Copy out the data below as written; omit any images.

[begin Provided material]

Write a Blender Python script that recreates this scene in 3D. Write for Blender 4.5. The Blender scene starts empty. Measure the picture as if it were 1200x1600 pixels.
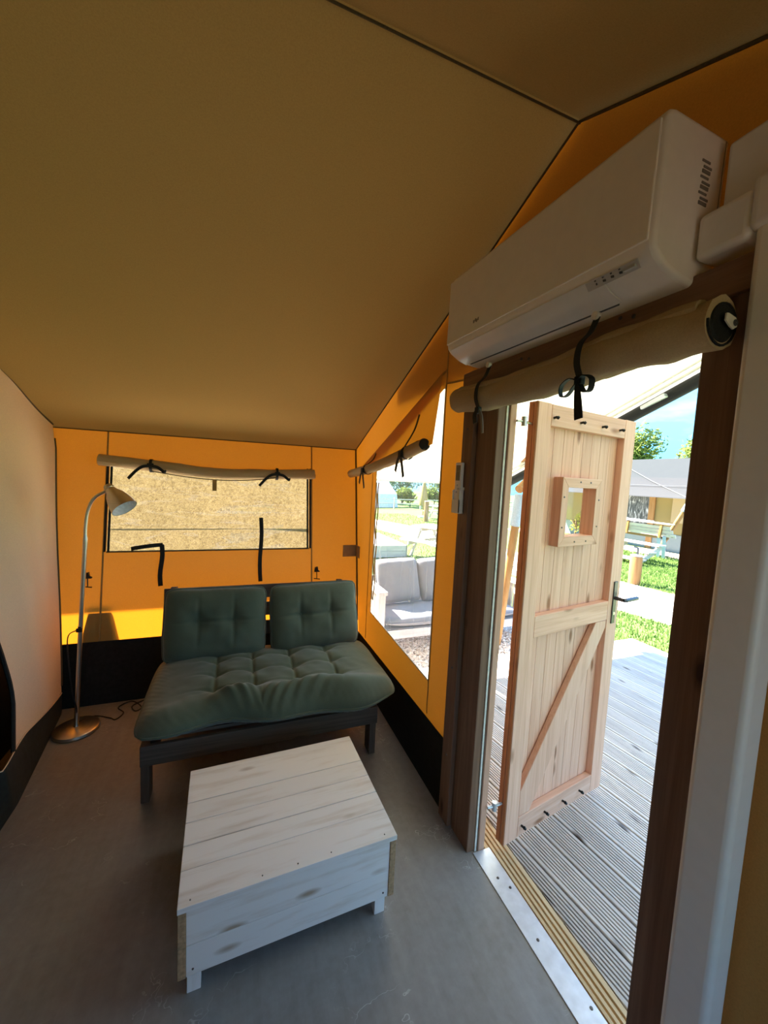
import bpy, bmesh, math, random
from mathutils import Vector, Matrix, noise

random.seed(7)
SC = bpy.context.scene
COL = SC.collection
PI = math.pi

# ------------------------------------------------------------------ camera
def cam_axes(yaw, pitch, roll):
    f = Vector((math.sin(yaw) * math.cos(pitch), math.cos(yaw) * math.cos(pitch), -math.sin(pitch)))
    r = Vector((math.cos(yaw), -math.sin(yaw), 0.0))
    d = f.cross(r)
    r2 = math.cos(roll) * r + math.sin(roll) * d
    d2 = -math.sin(roll) * r + math.cos(roll) * d
    return r2, d2, f
cr, cd, cf = cam_axes(math.radians(20.95), math.radians(4.83), math.radians(-2.78))
cam_data = bpy.data.cameras.new('camera')
cam = bpy.data.objects.new('camera', cam_data)
COL.objects.link(cam)
M = Matrix.Identity(4)
for i in range(3):
    M[i][0] = cr[i]; M[i][1] = -cd[i]; M[i][2] = -cf[i]
M[0][3], M[1][3], M[2][3] = 0.0, 0.0, 1.7
cam.matrix_world = M
cam_data.sensor_fit = 'HORIZONTAL'
cam_data.sensor_width = 36.0
cam_data.lens = 607.0 / 1200.0 * 36.0
cam_data.clip_start = 0.02
cam_data.clip_end = 500
SC.camera = cam

# ------------------------------------------------------------------ world, sun, exposure
SKY_STRENGTH = 1.5
SUN_STRENGTH = 8.5
w = bpy.data.worlds.new('sky')
SC.world = w
w.use_nodes = True
nt = w.node_tree
nt.nodes.clear()
def N(nt, typ, **kw):
    n = nt.nodes.new(typ)
    for k, v in kw.items():
        if k.startswith('i_'):
            n.inputs[k[2:].replace('_', ' ')].default_value = v
        else:
            setattr(n, k, v)
    return n
tc = N(nt, 'ShaderNodeTexCoord')
sep = N(nt, 'ShaderNodeSeparateXYZ')
nt.links.new(tc.outputs['Generated'], sep.inputs[0])
ramp = N(nt, 'ShaderNodeValToRGB')
ramp.color_ramp.elements[0].position = 0.0
ramp.color_ramp.elements[0].color = (0.046, 0.16, 0.27, 1)
ramp.color_ramp.elements[1].position = 0.75
ramp.color_ramp.elements[1].color = (0.115, 0.215, 0.40, 1)
nt.links.new(sep.outputs['Z'], ramp.inputs[0])
mp = N(nt, 'ShaderNodeMapping')
mp.inputs['Scale'].default_value = (1.6, 1.6, 6.0)
mp.inputs['Rotation'].default_value = (0.25, 0.1, 0)
nt.links.new(tc.outputs['Generated'], mp.inputs[0])
nz = N(nt, 'ShaderNodeTexNoise')
nz.inputs['Scale'].default_value = 2.2
nz.inputs['Detail'].default_value = 6
nz.inputs['Roughness'].default_value = 0.55
nt.links.new(mp.outputs[0], nz.inputs['Vector'])
cr_ = N(nt, 'ShaderNodeValToRGB')
cr_.color_ramp.elements[0].position = 0.48
cr_.color_ramp.elements[1].position = 0.88
nt.links.new(nz.outputs['Fac'], cr_.inputs[0])
mx = N(nt, 'ShaderNodeMixRGB')
nt.links.new(cr_.outputs[0], mx.inputs[0])
nt.links.new(ramp.outputs[0], mx.inputs[1])
mx.inputs[2].default_value = (0.19, 0.28, 0.36, 1)
bg = N(nt, 'ShaderNodeBackground')
bg.inputs[1].default_value = SKY_STRENGTH
nt.links.new(mx.outputs[0], bg.inputs[0])
out = N(nt, 'ShaderNodeOutputWorld')
nt.links.new(bg.outputs[0], out.inputs[0])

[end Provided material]

Final answer:
Write a Blender Python script that recreates this scene in 3D. Write for Blender 4.5. The Blender scene starts empty. Measure the picture as if it were 1200x1600 pixels.
import bpy, bmesh, math, random
from mathutils import Vector, Matrix, noise

random.seed(7)
SC = bpy.context.scene
COL = SC.collection
PI = math.pi

# ------------------------------------------------------------------ camera
def cam_axes(yaw, pitch, roll):
    f = Vector((math.sin(yaw) * math.cos(pitch), math.cos(yaw) * math.cos(pitch), -math.sin(pitch)))
    r = Vector((math.cos(yaw), -math.sin(yaw), 0.0))
    d = f.cross(r)
    r2 = math.cos(roll) * r + math.sin(roll) * d
    d2 = -math.sin(roll) * r + math.cos(roll) * d
    return r2, d2, f
cr, cd, cf = cam_axes(math.radians(20.95), math.radians(4.83), math.radians(-2.78))
cam_data = bpy.data.cameras.new('camera')
cam = bpy.data.objects.new('camera', cam_data)
COL.objects.link(cam)
M = Matrix.Identity(4)
for i in range(3):
    M[i][0] = cr[i]; M[i][1] = -cd[i]; M[i][2] = -cf[i]
M[0][3], M[1][3], M[2][3] = 0.0, 0.0, 1.7
cam.matrix_world = M
cam_data.sensor_fit = 'HORIZONTAL'
cam_data.sensor_width = 36.0
cam_data.lens = 607.0 / 1200.0 * 36.0
cam_data.clip_start = 0.02
cam_data.clip_end = 500
SC.camera = cam

# ------------------------------------------------------------------ world, sun, exposure
SKY_STRENGTH = 1.5
SUN_STRENGTH = 8.5
w = bpy.data.worlds.new('sky')
SC.world = w
w.use_nodes = True
nt = w.node_tree
nt.nodes.clear()
def N(nt, typ, **kw):
    n = nt.nodes.new(typ)
    for k, v in kw.items():
        if k.startswith('i_'):
            n.inputs[k[2:].replace('_', ' ')].default_value = v
        else:
            setattr(n, k, v)
    return n
tc = N(nt, 'ShaderNodeTexCoord')
sep = N(nt, 'ShaderNodeSeparateXYZ')
nt.links.new(tc.outputs['Generated'], sep.inputs[0])
ramp = N(nt, 'ShaderNodeValToRGB')
ramp.color_ramp.elements[0].position = 0.0
ramp.color_ramp.elements[0].color = (0.046, 0.16, 0.27, 1)
ramp.color_ramp.elements[1].position = 0.75
ramp.color_ramp.elements[1].color = (0.115, 0.215, 0.40, 1)
nt.links.new(sep.outputs['Z'], ramp.inputs[0])
mp = N(nt, 'ShaderNodeMapping')
mp.inputs['Scale'].default_value = (1.6, 1.6, 6.0)
mp.inputs['Rotation'].default_value = (0.25, 0.1, 0)
nt.links.new(tc.outputs['Generated'], mp.inputs[0])
nz = N(nt, 'ShaderNodeTexNoise')
nz.inputs['Scale'].default_value = 2.2
nz.inputs['Detail'].default_value = 6
nz.inputs['Roughness'].default_value = 0.55
nt.links.new(mp.outputs[0], nz.inputs['Vector'])
cr_ = N(nt, 'ShaderNodeValToRGB')
cr_.color_ramp.elements[0].position = 0.48
cr_.color_ramp.elements[1].position = 0.88
nt.links.new(nz.outputs['Fac'], cr_.inputs[0])
mx = N(nt, 'ShaderNodeMixRGB')
nt.links.new(cr_.outputs[0], mx.inputs[0])
nt.links.new(ramp.outputs[0], mx.inputs[1])
mx.inputs[2].default_value = (0.19, 0.28, 0.36, 1)
bg = N(nt, 'ShaderNodeBackground')
bg.inputs[1].default_value = SKY_STRENGTH
nt.links.new(mx.outputs[0], bg.inputs[0])
out = N(nt, 'ShaderNodeOutputWorld')
nt.links.new(bg.outputs[0], out.inputs[0])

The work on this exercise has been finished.